The struggle was costly and inconclusive at first, but Venice found it difficult to sustain a prolonged land war far from its maritime strengths. At the same time, the spiritual and political pressure of excommunication began to weigh more heavily. Venetian trade networks depended on good relations across Christendom, and the stigma of papal condemnation was damaging diplomatically and economically.

By 1310 Venice began to seek a way out. Negotiations were opened, and Clement, while firm, was also willing to accept submission rather than pursue endless conflict. In 1311 Venice formally renounced its claims to Ferrara and withdrew its forces. Clement lifted the interdict and excommunication, restoring the republic to communion with the Church.

The episode left lasting impressions on both sides. For Clement V, it was a vindication of papal authority at a time when the papacy’s prestige had been shaken by its dependence on France and its removal to Avignon. He had demonstrated that even a powerful and wealthy republic could be brought to heel through spiritual and political pressure combined. The recovery of Ferrara strengthened papal control in northern Italy and reinforced the idea that papal territorial rights were not merely theoretical.

For Venice, the conflict was a sobering lesson in the limits of its power when confronted by united ecclesiastical and political opposition. Yet it also revealed Venice’s remarkable resilience and its willingness to challenge papal authority when its interests demanded. The Venetian government’s handling of the interdict—continuing religious life under civic control—showed a pragmatic, almost secular approach to religion that was unusual for the time.

Clement’s relationship with Venice was therefore not one of simple hostility but of mutual testing of limits. The pope insisted on the supremacy of papal law and territorial rights; Venice asserted its independence and refused to be cowed easily by spiritual sanctions. Their confrontation was emblematic of a broader shift in medieval Europe, where emerging states and city-republics were increasingly willing to contest papal claims to universal authority.

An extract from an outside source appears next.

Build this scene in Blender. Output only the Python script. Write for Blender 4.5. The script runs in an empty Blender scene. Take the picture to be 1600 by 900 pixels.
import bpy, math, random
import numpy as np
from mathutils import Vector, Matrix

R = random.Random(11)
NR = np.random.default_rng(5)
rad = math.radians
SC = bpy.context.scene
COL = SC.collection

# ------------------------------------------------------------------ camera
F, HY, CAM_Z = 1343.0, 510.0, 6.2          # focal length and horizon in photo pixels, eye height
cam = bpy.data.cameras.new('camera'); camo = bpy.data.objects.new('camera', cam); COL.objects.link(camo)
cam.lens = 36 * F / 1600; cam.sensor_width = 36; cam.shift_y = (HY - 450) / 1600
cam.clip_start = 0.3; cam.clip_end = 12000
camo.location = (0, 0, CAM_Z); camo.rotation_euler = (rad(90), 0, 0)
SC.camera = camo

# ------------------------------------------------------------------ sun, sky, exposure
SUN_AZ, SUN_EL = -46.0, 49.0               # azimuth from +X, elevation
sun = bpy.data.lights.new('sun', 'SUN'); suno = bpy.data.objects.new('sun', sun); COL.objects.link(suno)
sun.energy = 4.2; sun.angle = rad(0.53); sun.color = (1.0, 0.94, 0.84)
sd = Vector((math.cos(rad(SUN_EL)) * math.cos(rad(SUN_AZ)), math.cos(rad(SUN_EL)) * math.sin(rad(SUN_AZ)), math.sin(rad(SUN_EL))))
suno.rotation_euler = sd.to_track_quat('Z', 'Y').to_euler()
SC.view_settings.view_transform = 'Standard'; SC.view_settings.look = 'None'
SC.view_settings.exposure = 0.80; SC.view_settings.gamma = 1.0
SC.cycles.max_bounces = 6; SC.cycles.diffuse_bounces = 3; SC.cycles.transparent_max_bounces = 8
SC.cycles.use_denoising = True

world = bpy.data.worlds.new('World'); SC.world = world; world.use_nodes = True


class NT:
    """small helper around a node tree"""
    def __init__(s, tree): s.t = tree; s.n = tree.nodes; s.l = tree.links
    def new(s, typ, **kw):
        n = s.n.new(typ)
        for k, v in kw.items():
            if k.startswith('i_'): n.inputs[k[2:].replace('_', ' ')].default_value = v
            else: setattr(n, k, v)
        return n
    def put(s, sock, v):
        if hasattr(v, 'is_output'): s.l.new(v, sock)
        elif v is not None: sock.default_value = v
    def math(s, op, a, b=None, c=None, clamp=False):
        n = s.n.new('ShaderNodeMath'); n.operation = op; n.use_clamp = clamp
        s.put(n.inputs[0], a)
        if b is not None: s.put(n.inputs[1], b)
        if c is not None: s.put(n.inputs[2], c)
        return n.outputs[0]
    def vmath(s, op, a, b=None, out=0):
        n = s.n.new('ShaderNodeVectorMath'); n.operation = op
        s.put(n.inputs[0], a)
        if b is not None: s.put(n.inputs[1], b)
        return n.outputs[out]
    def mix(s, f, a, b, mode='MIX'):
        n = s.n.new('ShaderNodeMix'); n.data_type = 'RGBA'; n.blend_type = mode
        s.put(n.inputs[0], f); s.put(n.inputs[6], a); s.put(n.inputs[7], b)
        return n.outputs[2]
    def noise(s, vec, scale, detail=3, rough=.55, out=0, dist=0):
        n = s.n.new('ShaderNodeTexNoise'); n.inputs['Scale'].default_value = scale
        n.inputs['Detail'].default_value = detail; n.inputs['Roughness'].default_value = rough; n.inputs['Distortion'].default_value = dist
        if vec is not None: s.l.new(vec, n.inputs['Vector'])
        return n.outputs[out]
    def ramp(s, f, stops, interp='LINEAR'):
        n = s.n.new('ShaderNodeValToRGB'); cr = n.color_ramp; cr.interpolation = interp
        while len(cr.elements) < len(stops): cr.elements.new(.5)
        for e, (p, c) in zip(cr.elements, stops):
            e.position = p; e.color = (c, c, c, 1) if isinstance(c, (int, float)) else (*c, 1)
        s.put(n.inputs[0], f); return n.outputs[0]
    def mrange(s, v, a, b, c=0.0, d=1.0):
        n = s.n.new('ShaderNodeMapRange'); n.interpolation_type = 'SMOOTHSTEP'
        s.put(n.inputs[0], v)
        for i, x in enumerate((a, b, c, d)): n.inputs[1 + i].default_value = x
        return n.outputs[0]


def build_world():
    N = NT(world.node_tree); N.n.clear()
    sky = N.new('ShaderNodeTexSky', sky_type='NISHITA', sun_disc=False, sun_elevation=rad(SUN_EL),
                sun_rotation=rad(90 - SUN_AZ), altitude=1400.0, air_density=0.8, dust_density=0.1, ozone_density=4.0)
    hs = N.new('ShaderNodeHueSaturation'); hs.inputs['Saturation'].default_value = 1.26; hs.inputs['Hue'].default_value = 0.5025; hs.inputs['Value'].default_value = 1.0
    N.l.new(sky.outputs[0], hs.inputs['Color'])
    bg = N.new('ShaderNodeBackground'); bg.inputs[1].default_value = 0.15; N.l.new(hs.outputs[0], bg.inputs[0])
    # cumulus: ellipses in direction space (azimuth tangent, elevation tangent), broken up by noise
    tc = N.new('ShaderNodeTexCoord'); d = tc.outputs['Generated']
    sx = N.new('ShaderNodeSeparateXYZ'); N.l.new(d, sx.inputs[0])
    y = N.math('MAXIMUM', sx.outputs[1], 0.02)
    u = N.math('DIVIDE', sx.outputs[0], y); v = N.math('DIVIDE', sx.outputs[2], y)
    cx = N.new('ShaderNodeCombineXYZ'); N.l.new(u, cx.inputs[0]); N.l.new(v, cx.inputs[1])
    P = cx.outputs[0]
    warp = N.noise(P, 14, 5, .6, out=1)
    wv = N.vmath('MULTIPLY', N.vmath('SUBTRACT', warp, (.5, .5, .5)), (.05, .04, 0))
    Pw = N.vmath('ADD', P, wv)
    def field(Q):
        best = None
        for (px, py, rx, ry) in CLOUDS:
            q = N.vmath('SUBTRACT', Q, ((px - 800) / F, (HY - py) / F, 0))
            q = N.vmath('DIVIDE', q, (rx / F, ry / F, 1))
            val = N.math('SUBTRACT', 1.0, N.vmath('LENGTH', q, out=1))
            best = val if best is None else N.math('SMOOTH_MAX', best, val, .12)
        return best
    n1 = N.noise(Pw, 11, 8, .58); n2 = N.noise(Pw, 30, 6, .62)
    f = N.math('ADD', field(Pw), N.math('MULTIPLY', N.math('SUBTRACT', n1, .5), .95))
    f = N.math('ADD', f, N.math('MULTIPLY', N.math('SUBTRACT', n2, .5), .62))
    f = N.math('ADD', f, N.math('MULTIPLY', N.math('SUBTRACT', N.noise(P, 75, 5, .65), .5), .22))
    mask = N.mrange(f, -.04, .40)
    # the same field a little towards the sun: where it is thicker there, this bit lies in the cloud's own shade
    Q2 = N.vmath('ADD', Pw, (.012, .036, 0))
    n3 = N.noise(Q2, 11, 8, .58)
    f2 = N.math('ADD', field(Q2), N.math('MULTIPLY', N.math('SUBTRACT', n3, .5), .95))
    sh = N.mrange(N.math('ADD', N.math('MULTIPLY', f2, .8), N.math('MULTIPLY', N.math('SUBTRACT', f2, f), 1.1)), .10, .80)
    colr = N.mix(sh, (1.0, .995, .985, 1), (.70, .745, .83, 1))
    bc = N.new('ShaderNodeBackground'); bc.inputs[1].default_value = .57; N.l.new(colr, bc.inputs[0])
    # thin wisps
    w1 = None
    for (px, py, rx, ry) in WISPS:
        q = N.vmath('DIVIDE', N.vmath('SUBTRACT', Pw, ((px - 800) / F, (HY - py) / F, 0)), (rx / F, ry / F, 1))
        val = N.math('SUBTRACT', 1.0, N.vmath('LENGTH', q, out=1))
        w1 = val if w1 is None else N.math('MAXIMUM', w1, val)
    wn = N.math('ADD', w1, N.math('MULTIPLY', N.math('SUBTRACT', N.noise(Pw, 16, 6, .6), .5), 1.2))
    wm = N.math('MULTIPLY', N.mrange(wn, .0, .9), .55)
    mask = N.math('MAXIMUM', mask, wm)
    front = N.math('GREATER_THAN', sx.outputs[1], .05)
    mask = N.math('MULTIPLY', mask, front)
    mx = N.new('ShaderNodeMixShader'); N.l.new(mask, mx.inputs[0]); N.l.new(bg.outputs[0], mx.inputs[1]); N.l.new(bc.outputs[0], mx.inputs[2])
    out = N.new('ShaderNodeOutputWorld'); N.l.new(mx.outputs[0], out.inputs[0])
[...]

In the end, Clement V’s victory over Venice was real but qualified. He restored papal control over Ferrara and upheld the principle of papal jurisdiction, yet the episode also showed that such authority required negotiation, force, and political calculation. The balance between spiritual power and secular independence was changing, and the clash between Clement V and Venice is one of the clearest illustrations of that transformation in the early fourteenth century.